Наше Таинство Исповеди существенно отличается от «психоанализа» и отстоит от него так же далеко, как небо от земли. Главное различие заключается в том, что наше видение человека, наша антропология не только неведомы психологам, но и не позволено иметь им таковую. Мы знаем, ЧТО есть человек, каковым он должен был бы быть или может стать в своем последнем осуществлении по дару Божию.

За время моей молитвы за мир в пустыне Афона мою личную жажду Бога я мыслил как естественно свойственную всякой душе. Душу же, в ее глубине, я воспринимал прежде всего как ПЕРСОНУ, в которой для меня прежде всего и больше всего отразился образ Предвечного Отца всех нас.

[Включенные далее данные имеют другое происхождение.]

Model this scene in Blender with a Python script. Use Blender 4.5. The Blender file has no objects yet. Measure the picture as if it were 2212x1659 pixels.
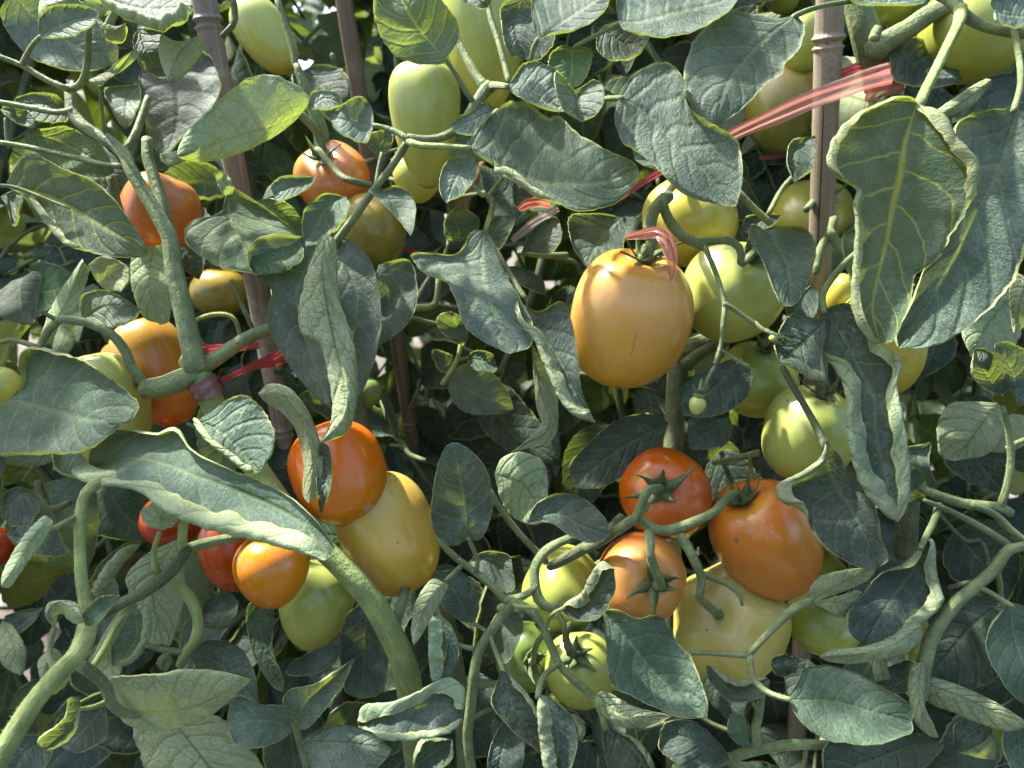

Таким образом во мне создалось устроение духа, по которому я при встрече со всяким человеком, мужчиной или женщиной, воспринимал, главным образом, персональность. Мое внимание к этому незримому внутреннему центру встречаемого лица бывало таким, что почти никогда я не смог бы сказать после, как был одет человек. Но был со мною один странный случай, поразивший меня самого. Я жил во Франции, в Донжоне; пришла ко мне французская дама, адвокат, со своими духовными проблемами. Я и раньше встречался с нею много раз. Мы беседовали два часа. Она должна была возвратиться в Париж на автобусе в пять часов. Просидела у меня до последней минуты. Когда она ушла, чтобы не пропустить этого автобуса, она должна была бы пройти по самой короткой дороге, которую я объяснил ей. Не уверенный, что она хорошо поняла меня, я посмотрел через окно на дорогу; ее не было. Я вышел из Донжона и вдалеке увидел женскую фигуру в розовом костюме, на голове такая же розовая шляпа. Я потерпел почти что «шок». Если бы я не вышел, я не мог бы сказать, как она была одета. Но лица и остроту страданий человека я не могу забыть.